**EXERCISE TASK**
Copy out every line exactly, passing over the pictures.

**DATA EXCERPT**
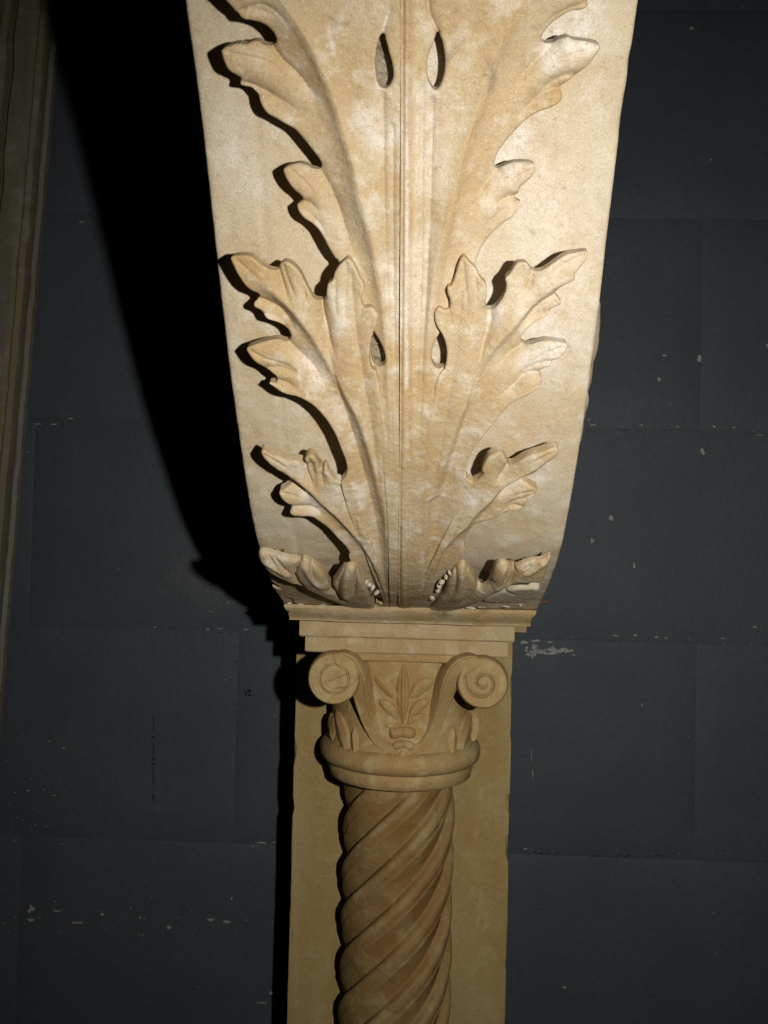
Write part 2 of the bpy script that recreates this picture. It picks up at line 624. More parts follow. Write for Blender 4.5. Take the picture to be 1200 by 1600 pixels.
# eyes (teardrop drill holes)
for c in (px(('Y', 140, 965, 160, 985, 205, 1050, 245, 1120, 275, 1200, 278, 1270, 250, 1320, 200, 1345, 160, 1330, 130, 1270, 115, 1180, 118, 1080)),
          px(('Y', 855, 965, 885, 985, 910, 1060, 925, 1150, 912, 1260, 880, 1325, 830, 1335, 785, 1310, 762, 1240, 765, 1160, 795, 1060, 830, 1000)),
          px(('X', 290, 420, 320, 480, 350, 600, 385, 720, 408, 850, 400, 950, 360, 1030, 300, 1060, 240, 1030, 210, 940, 195, 820, 195, 680, 215, 540, 250, 440)),
          px(('X', 930, 385, 960, 440, 995, 540, 1015, 680, 1015, 830, 990, 960, 940, 1060, 890, 1080, 840, 1020, 810, 930, 805, 800, 820, 680, 860, 560, 900, 450)),
          px(('L', 930, 425, 960, 445, 990, 480, 1003, 505, 985, 520, 950, 512, 920, 490, 910, 455))):
    HOLES.append(catmull(on_face(c), True, 2))


def stain_tone(kind, w, strength, *runs):
    STAINS_LIGHT.append((kind, on_face(px(*runs)), w, strength))


OC, PA, DK = 0, 1, 2
# ochre lines beside the centre fillet and down the flutes
stain_tone(OC, .0011, .85, ('Y', 465, -2500, 470, 0, 465, 600, 468, 1300, 470, 2200))
stain_tone(OC, .0012, .9, ('Y', 545, -2500, 545, 0, 545, 600, 545, 1300, 545, 2200))
stain_tone(OC, .0012, .7, ('E', 890, 0, 905, 300, 930, 600, 960, 900))
stain_tone(OC, .002, .6, ('Y', 140, 0, 200, 400, 260, 800, 330, 1300))
stain_tone(OC, .0016, .6, ('Y', 830, 0, 780, 500, 720, 900, 660, 1500))
stain_tone(OC, .0016, .7, ('D', 310, 0, 250, 300, 200, 520, 165, 800, 150, 1100))
stain_tone(OC, .0016, .5, ('G', 220, 0, 190, 400, 170, 800, 160, 1000))
stain_tone(OC, .0014, .6, ('P', 745, 190, 722, 260, 700, 380, 684, 480, 670, 600))
stain_tone(OC, .0012, .5, ('P', 690, 180, 684, 330, 672, 480, 660, 640))
stain_tone(OC, .009, .8, ('C', 200, 400, 260, 470))
stain_tone(OC, .006, .6, ('A', 600, 900, 640, 990))
stain_tone(OC, .010, .5, ('A', 330, 300, 450, 430))
stain_tone(OC, .010, .55, ('C', 700, 780, 820, 760, 900, 800))
stain_tone(OC, .006, .6, ('D', 1010, 360, 960, 430))
stain_tone(OC, .006, .6, ('D', 900, 860, 850, 900))
stain_tone(OC, .005, .6, ('B', 990, 250, 950, 300))
stain_tone(OC, .008, .5, ('B', 250, 60, 330, 100))
stain_tone(OC, .004, .7, ('L', 330, 310, 480, 380))
stain_tone(OC, .004, .6, ('M', 780, 300, 900, 260))
stain_tone(OC, .008, .5, ('E', 600, 300, 560, 420))
# pale rubbed places
stain_tone(PA, .006, .8, ('C', 560, 940, 620, 1040))
stain_tone(PA, .005, .8, ('C', 740, 600, 760, 720, 730, 760))
stain_tone(PA, .006, .7, ('Y', 290, 280, 380, 320))
stain_tone(PA, .005, .75, ('Y', 330, 560, 430, 640, 400, 860))
stain_tone(PA, .008, .6, ('Y', 650, 100, 620, 400, 640, 800))
stain_tone(PA, .006, .7, ('A', 900, 600, 1000, 700, 1080, 640))
stain_tone(PA, .008, .6, ('B', 170, 480, 160, 900))
stain_tone(PA, .006, .6, ('E', 640, 160, 700, 230))
stain_tone(PA, .0018, .9, ('E', 770, 640, 800, 720, 820, 800))
stain_tone(PA, .006, .6, ('E', 700, 780, 640, 700))
stain_tone(PA, .0045, .95, ('U', 500, 540, 520, 600))
stain_tone(PA, .0008, .8, ('U', 850, 825, 890, 835, 940, 850))
stain_tone(PA, .0009, .9, ('A', 640, 460, 690, 520))
stain_tone(PA, .0009, .8, ('A', 1035, 70, 1000, 180))
stain_tone(PA, .0009, .8, ('C', 515, 1000, 530, 1090))
stain_tone(PA, .001, .6, ('A', 730, 130, 760, 270))
stain_tone(PA, .0009, .9, ('Y', 500, -1500, 505, 0, 500, 700, 500, 1500))
stain_tone(PA, .012, .35, ('A', 200, 650, 230, 900))
stain_tone(PA, .02, .5, ('D', 800, 0, 900, 500, 980, 900))
stain_tone(PA, .004, .6, ('D', 480, 340, 450, 420))
for runs in ((('B', 1000, 260, 940, 345, 880, 405, 820, 455, 720, 500),), (('B', 820, 515, 740, 560, 660, 600),), (('B', 685, 860, 640, 920, 605, 970),), (('D', 1040, 370, 1000, 430, 960, 490, 900, 530),), (('D', 905, 625, 850, 660, 780, 720),),  # ochre lobe rims, darkened in the colour where they turn from the light
             (('D', 930, 870, 890, 915, 830, 960),), (('D', 800, 1045, 740, 1080, 680, 1110),), (('B', 940, 10, 880, 50, 800, 100),), (('A', 230, 300, 260, 370, 320, 430),), (('C', 165, 380, 200, 470, 260, 540),), (('C', 240, 880, 300, 950, 370, 1010),)):
    STAINS_LIGHT.append((OC, on_face(px(*runs)), .0028, .75))
for runs, w_ in (((('D', 720, 830, 790, 790, 860, 740),), .0065), ((('D', 800, 800, 870, 800),), .006), ((('B', 760, 200, 850, 130, 930, 90),), .0075), ((('B', 880, 170, 920, 150),), .006), ((('B', 520, 800, 560, 730, 620, 660),), .006),  # pale slab ground in the notches, its bright lighting put into the colour
                 ((('G', 460, 560, 470, 600),), .004), ((('V', 760, 460, 830, 430),), .004), ((('D', 510, 620, 540, 560),), .004)):
    STAINS_LIGHT.append((PA, on_face(px(*runs), 0), w_, 1.0))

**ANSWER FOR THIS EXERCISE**
Write part 2 of the bpy script that recreates this picture. It picks up at line 624. More parts follow. Write for Blender 4.5. Take the picture to be 1200 by 1600 pixels.
# eyes (teardrop drill holes)
for c in (px(('Y', 140, 965, 160, 985, 205, 1050, 245, 1120, 275, 1200, 278, 1270, 250, 1320, 200, 1345, 160, 1330, 130, 1270, 115, 1180, 118, 1080)),
          px(('Y', 855, 965, 885, 985, 910, 1060, 925, 1150, 912, 1260, 880, 1325, 830, 1335, 785, 1310, 762, 1240, 765, 1160, 795, 1060, 830, 1000)),
          px(('X', 290, 420, 320, 480, 350, 600, 385, 720, 408, 850, 400, 950, 360, 1030, 300, 1060, 240, 1030, 210, 940, 195, 820, 195, 680, 215, 540, 250, 440)),
          px(('X', 930, 385, 960, 440, 995, 540, 1015, 680, 1015, 830, 990, 960, 940, 1060, 890, 1080, 840, 1020, 810, 930, 805, 800, 820, 680, 860, 560, 900, 450)),
          px(('L', 930, 425, 960, 445, 990, 480, 1003, 505, 985, 520, 950, 512, 920, 490, 910, 455))):
    HOLES.append(catmull(on_face(c), True, 2))


def stain_tone(kind, w, strength, *runs):
    STAINS_LIGHT.append((kind, on_face(px(*runs)), w, strength))


OC, PA, DK = 0, 1, 2
# ochre lines beside the centre fillet and down the flutes
stain_tone(OC, .0011, .85, ('Y', 465, -2500, 470, 0, 465, 600, 468, 1300, 470, 2200))
stain_tone(OC, .0012, .9, ('Y', 545, -2500, 545, 0, 545, 600, 545, 1300, 545, 2200))
stain_tone(OC, .0012, .7, ('E', 890, 0, 905, 300, 930, 600, 960, 900))
stain_tone(OC, .002, .6, ('Y', 140, 0, 200, 400, 260, 800, 330, 1300))
stain_tone(OC, .0016, .6, ('Y', 830, 0, 780, 500, 720, 900, 660, 1500))
stain_tone(OC, .0016, .7, ('D', 310, 0, 250, 300, 200, 520, 165, 800, 150, 1100))
stain_tone(OC, .0016, .5, ('G', 220, 0, 190, 400, 170, 800, 160, 1000))
stain_tone(OC, .0014, .6, ('P', 745, 190, 722, 260, 700, 380, 684, 480, 670, 600))
stain_tone(OC, .0012, .5, ('P', 690, 180, 684, 330, 672, 480, 660, 640))
stain_tone(OC, .009, .8, ('C', 200, 400, 260, 470))
stain_tone(OC, .006, .6, ('A', 600, 900, 640, 990))
stain_tone(OC, .010, .5, ('A', 330, 300, 450, 430))
stain_tone(OC, .010, .55, ('C', 700, 780, 820, 760, 900, 800))
stain_tone(OC, .006, .6, ('D', 1010, 360, 960, 430))
stain_tone(OC, .006, .6, ('D', 900, 860, 850, 900))
stain_tone(OC, .005, .6, ('B', 990, 250, 950, 300))
stain_tone(OC, .008, .5, ('B', 250, 60, 330, 100))
stain_tone(OC, .004, .7, ('L', 330, 310, 480, 380))
stain_tone(OC, .004, .6, ('M', 780, 300, 900, 260))
stain_tone(OC, .008, .5, ('E', 600, 300, 560, 420))
# pale rubbed places
stain_tone(PA, .006, .8, ('C', 560, 940, 620, 1040))
stain_tone(PA, .005, .8, ('C', 740, 600, 760, 720, 730, 760))
stain_tone(PA, .006, .7, ('Y', 290, 280, 380, 320))
stain_tone(PA, .005, .75, ('Y', 330, 560, 430, 640, 400, 860))
stain_tone(PA, .008, .6, ('Y', 650, 100, 620, 400, 640, 800))
stain_tone(PA, .006, .7, ('A', 900, 600, 1000, 700, 1080, 640))
stain_tone(PA, .008, .6, ('B', 170, 480, 160, 900))
stain_tone(PA, .006, .6, ('E', 640, 160, 700, 230))
stain_tone(PA, .0018, .9, ('E', 770, 640, 800, 720, 820, 800))
stain_tone(PA, .006, .6, ('E', 700, 780, 640, 700))
stain_tone(PA, .0045, .95, ('U', 500, 540, 520, 600))
stain_tone(PA, .0008, .8, ('U', 850, 825, 890, 835, 940, 850))
stain_tone(PA, .0009, .9, ('A', 640, 460, 690, 520))
stain_tone(PA, .0009, .8, ('A', 1035, 70, 1000, 180))
stain_tone(PA, .0009, .8, ('C', 515, 1000, 530, 1090))
stain_tone(PA, .001, .6, ('A', 730, 130, 760, 270))
stain_tone(PA, .0009, .9, ('Y', 500, -1500, 505, 0, 500, 700, 500, 1500))
stain_tone(PA, .012, .35, ('A', 200, 650, 230, 900))
stain_tone(PA, .02, .5, ('D', 800, 0, 900, 500, 980, 900))
stain_tone(PA, .004, .6, ('D', 480, 340, 450, 420))
for runs in ((('B', 1000, 260, 940, 345, 880, 405, 820, 455, 720, 500),), (('B', 820, 515, 740, 560, 660, 600),), (('B', 685, 860, 640, 920, 605, 970),), (('D', 1040, 370, 1000, 430, 960, 490, 900, 530),), (('D', 905, 625, 850, 660, 780, 720),),  # ochre lobe rims, darkened in the colour where they turn from the light
             (('D', 930, 870, 890, 915, 830, 960),), (('D', 800, 1045, 740, 1080, 680, 1110),), (('B', 940, 10, 880, 50, 800, 100),), (('A', 230, 300, 260, 370, 320, 430),), (('C', 165, 380, 200, 470, 260, 540),), (('C', 240, 880, 300, 950, 370, 1010),)):
    STAINS_LIGHT.append((OC, on_face(px(*runs)), .0028, .75))
for runs, w_ in (((('D', 720, 830, 790, 790, 860, 740),), .0065), ((('D', 800, 800, 870, 800),), .006), ((('B', 760, 200, 850, 130, 930, 90),), .0075), ((('B', 880, 170, 920, 150),), .006), ((('B', 520, 800, 560, 730, 620, 660),), .006),  # pale slab ground in the notches, its bright lighting put into the colour
                 ((('G', 460, 560, 470, 600),), .004), ((('V', 760, 460, 830, 430),), .004), ((('D', 510, 620, 540, 560),), .004)):
    STAINS_LIGHT.append((PA, on_face(px(*runs), 0), w_, 1.0))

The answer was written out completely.